Friday, 19 January 2024

Or suppose a woman has ten silver coins and loses one. Doesn't she light a lamp, sweep the house and search carefully until she finds it? – Luke 15:8

Today's Scripture Reading (January 19, 2024): Luke 15

Many years ago, I lost my iPod. I had purchased the iPod instead of an iPhone, and, at the time, all of my friends made fun of me for what they considered a stupid purchase. After all, an iPhone can do everything an iPod can, and it is a phone. (On the other side, if I had bought an iPhone, maybe I would have lost it and been in even more trouble.) Now, I am pretty sure that I know where I lost it. The last place that I remember having it was in my office. So, I first tore my office apart, believing it had to be there. I took my books off my bookshelf because I thought the iPod might have fallen behind the books. I looked in my desk, got down on the floor and searched there; I moved my filing cabinet. But all of my efforts yielded nothing. I couldn't find my iPod.

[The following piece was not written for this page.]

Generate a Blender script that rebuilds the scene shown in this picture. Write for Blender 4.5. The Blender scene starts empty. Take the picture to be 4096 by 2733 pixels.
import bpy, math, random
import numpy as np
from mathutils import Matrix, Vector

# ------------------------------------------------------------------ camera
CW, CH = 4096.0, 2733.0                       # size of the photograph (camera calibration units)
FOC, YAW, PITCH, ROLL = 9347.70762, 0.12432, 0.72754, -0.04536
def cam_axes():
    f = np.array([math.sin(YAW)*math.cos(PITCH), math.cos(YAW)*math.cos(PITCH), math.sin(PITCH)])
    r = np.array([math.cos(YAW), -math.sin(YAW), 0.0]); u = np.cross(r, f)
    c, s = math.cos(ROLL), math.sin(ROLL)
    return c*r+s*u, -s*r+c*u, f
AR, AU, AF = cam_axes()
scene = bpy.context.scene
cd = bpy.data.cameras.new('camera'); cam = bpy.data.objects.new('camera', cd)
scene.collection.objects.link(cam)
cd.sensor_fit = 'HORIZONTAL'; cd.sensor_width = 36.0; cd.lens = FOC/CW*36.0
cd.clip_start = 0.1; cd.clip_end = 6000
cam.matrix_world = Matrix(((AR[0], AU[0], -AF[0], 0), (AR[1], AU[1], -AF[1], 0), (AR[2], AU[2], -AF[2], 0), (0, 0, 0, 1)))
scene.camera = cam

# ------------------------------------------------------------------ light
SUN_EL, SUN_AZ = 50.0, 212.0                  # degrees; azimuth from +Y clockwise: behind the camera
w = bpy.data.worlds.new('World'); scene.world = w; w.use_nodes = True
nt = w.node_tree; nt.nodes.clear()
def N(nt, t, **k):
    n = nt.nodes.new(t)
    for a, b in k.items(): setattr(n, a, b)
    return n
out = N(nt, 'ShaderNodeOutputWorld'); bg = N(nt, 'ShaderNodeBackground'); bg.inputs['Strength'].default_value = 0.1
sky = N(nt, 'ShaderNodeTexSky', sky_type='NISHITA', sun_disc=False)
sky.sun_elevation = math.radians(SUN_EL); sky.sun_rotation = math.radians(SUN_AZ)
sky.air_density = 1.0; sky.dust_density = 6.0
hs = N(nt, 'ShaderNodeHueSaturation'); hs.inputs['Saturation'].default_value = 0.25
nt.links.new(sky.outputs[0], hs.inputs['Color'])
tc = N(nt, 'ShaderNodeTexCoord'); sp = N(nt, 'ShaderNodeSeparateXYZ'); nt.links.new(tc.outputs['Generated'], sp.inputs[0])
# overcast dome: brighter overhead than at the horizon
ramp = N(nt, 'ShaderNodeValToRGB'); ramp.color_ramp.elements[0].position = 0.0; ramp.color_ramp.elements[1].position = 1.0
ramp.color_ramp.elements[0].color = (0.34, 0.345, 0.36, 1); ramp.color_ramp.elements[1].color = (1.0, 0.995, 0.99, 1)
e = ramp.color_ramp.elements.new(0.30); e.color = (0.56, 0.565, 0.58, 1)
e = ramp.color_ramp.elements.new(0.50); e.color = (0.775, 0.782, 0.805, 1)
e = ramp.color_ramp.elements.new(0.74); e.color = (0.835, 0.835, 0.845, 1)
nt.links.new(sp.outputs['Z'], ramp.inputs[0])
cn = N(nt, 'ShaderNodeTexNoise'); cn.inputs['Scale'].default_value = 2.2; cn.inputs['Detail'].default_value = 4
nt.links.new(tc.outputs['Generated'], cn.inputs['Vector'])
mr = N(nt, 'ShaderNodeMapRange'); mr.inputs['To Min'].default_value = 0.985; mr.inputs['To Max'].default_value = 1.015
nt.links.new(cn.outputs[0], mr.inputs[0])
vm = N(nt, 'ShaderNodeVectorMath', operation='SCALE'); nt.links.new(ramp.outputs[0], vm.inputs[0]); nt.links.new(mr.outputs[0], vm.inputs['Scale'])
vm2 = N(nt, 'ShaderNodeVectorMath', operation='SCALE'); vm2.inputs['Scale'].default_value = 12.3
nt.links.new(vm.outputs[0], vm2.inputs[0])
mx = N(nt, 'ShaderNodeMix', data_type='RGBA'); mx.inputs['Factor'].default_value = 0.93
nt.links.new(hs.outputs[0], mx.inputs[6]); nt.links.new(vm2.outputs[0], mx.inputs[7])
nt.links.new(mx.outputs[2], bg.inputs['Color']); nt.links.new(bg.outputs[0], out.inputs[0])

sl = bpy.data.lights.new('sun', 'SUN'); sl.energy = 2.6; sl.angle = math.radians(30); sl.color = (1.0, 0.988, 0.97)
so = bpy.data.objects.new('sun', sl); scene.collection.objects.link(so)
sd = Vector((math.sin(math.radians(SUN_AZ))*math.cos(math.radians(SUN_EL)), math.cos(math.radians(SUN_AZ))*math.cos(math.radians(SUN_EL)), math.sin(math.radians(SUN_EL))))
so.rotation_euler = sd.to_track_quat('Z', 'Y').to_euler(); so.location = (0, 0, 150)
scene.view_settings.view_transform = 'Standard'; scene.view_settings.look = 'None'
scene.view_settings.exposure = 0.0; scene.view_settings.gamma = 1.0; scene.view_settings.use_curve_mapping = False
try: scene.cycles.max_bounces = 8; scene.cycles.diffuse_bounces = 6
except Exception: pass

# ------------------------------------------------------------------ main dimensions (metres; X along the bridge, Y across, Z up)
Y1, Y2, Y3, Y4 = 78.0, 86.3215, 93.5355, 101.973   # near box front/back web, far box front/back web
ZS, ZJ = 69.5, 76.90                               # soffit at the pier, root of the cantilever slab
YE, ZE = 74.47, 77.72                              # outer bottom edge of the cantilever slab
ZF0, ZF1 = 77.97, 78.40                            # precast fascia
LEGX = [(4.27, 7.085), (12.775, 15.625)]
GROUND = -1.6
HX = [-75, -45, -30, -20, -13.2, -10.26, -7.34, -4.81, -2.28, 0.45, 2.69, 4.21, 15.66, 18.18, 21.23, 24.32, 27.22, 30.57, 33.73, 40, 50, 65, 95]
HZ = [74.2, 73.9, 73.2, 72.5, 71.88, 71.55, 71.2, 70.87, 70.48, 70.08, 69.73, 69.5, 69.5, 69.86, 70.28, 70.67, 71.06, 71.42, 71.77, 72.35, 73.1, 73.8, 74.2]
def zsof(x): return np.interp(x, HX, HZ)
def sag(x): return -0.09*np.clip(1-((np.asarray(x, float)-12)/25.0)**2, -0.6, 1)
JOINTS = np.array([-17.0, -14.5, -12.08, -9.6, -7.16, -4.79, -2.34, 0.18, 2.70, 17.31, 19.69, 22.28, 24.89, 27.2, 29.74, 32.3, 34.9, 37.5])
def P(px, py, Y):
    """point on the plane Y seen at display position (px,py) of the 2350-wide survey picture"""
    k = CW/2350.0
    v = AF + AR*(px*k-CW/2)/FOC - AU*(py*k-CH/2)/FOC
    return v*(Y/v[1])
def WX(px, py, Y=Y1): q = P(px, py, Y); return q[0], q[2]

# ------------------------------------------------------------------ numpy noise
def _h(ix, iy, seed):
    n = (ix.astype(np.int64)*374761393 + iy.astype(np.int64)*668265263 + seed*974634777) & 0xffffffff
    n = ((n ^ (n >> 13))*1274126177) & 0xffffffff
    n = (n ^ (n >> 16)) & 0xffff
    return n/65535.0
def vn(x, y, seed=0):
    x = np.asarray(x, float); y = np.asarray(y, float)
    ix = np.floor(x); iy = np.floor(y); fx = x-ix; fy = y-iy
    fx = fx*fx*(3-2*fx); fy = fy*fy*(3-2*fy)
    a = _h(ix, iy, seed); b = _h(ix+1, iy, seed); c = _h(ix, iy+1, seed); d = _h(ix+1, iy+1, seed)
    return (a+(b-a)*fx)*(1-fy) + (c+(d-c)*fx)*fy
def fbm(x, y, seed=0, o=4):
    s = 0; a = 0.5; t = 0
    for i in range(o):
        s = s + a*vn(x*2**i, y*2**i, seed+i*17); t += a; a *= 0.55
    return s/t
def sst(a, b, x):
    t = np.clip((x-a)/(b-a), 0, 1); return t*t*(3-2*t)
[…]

I am sure the last place I had my iPod was in my office, but I went home and started looking there. Question: I don't think I am weird in this, but have you ever looked for something where you are pretty sure it isn't? I know I didn't lose my iPod at home, but I couldn't find it in my office, so I started looking for it elsewhere. I began to search in rooms I hadn't even been in for months because maybe my iPod had walked in there of its own volition. But it wasn't there either.

I must admit that I would still look for my missing iPod for months afterward when I walked into a room. I don't know; maybe my iPod walked over to your house. When we lose something, especially something significant or that costs us money, we search for it.

How much more do we search when it is something in which we have placed our hope? The first thing we must realize in this parable is that the woman had found a source of hope in her ten coins. The coin in question was a silver drachma. And there were a couple of reasons why the woman would search for the coin. The first is purely financial. A silver drachma, while not worth much by today's standards, was worth more than a day's wage for a working person of the time. These people lived at the edge of survival, and it wouldn't take much to push them over the line, from being fed to being hungry. So, to lose a day's wage was significant; this coin provided hope, security, and maybe even what Jesus called "Peace" to the impoverished woman. The coin was important financially.

The financial aspect of the lost coin is likely what we think of most often when we approach this parable. But I wonder if there is possibly something more in the story. There was another tradition into which Jesus might have been speaking. It was customary for a woman to wear a headdress on her wedding day with ten silver coins sewn into it. The woman would scrimp and save for an extended period of time so that she could have these coins on her wedding day. The word used here is simply a woman, single or married, but it may also indicate an engaged woman.

Can you imagine the distress she was going through knowing that her wedding day was approaching and she had lost one of the ten coins she was preparing to sew into her headdress for her wedding day? Or if she was married, one of the ten coins that had been in her headdress on the day she was married. Those ten coins symbolized hope for the future and couldn't be replaced, at least not easily.

So, Jesus says that she searched for the lost coin. It wouldn't have been an easy search. The only light would have been a circular window that was eighteen inches at its widest point. The floor was pressed dirt covered with reeds. It would have been like looking for a needle in a haystack. Her only hope was that she would see the metal coin reflect the light of the lamp.

But it was her source of hope, not just financially but emotionally. So, she had to search for it.